Your one nickel a day could educate a child in Kenya.  One nickel a day can also provide a meal for a starving child around the world.  Each year, poverty directly impacts children and it is responsible for the death of five million each year due to malnutrition or starvation.  You one dollar a month can result in two hundred and fifty meals.  If you had ten friends or coworkers who had ten friends or coworkers, you could each raise one hundred dollars with your nickel a day change pots and provide over two thousand meals to hungry children in the world.

 

Last year about this time we were discussing ways to alleviate poverty.  We discussed several options and I offered a few ideas.  Many offices have football pools, or lottery funds.  Why not set up a change pot by the vending machines.  That candy bar or soda really isn’t going to help your own nutrition but you can help another’s by simply donating a nickel or more each time you use the vending machine or water fountain.

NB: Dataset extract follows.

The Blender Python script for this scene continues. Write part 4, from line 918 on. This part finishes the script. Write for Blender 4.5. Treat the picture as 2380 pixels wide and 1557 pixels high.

Think of it as giving thanks for your good fortunes, regardless of how small it may seem.   Your five cents might seem like a drop in the vast ocean of world poverty but you know?  It can be the only meal a child eats that day.  By owning the problem of poverty, we can each make a difference and start collecting good feelings and a healthier, safer world.

 

But what if you are the one suddenly thrown into poverty, traveling that detour?  Approach this turn in your journey as an opportunity and answer the call with confidence.  Each of us is much more than the “stuff” we possess.  All too often those material belongings start to own us instead of the other way around.  They are not our identity; our spiritual being is.

 

Some detours in life are opportunities to make positive changes.  It hurts and it is hard.  Do not belittle this change, though, or let is drown you in fear and sorrow.  Acknowledge your grief for times past and move forward down the road to better living.  Michael Jackson once wrote:  “Ease on down, ease on down the road.  Come on, ease on down, ease on down the road.  Don’t you carry nothing that might be a load.  Come on, ease on down, ease on down the road.”  It is excellent advice for when opportunity knocks and we find ourselves on a financial detour.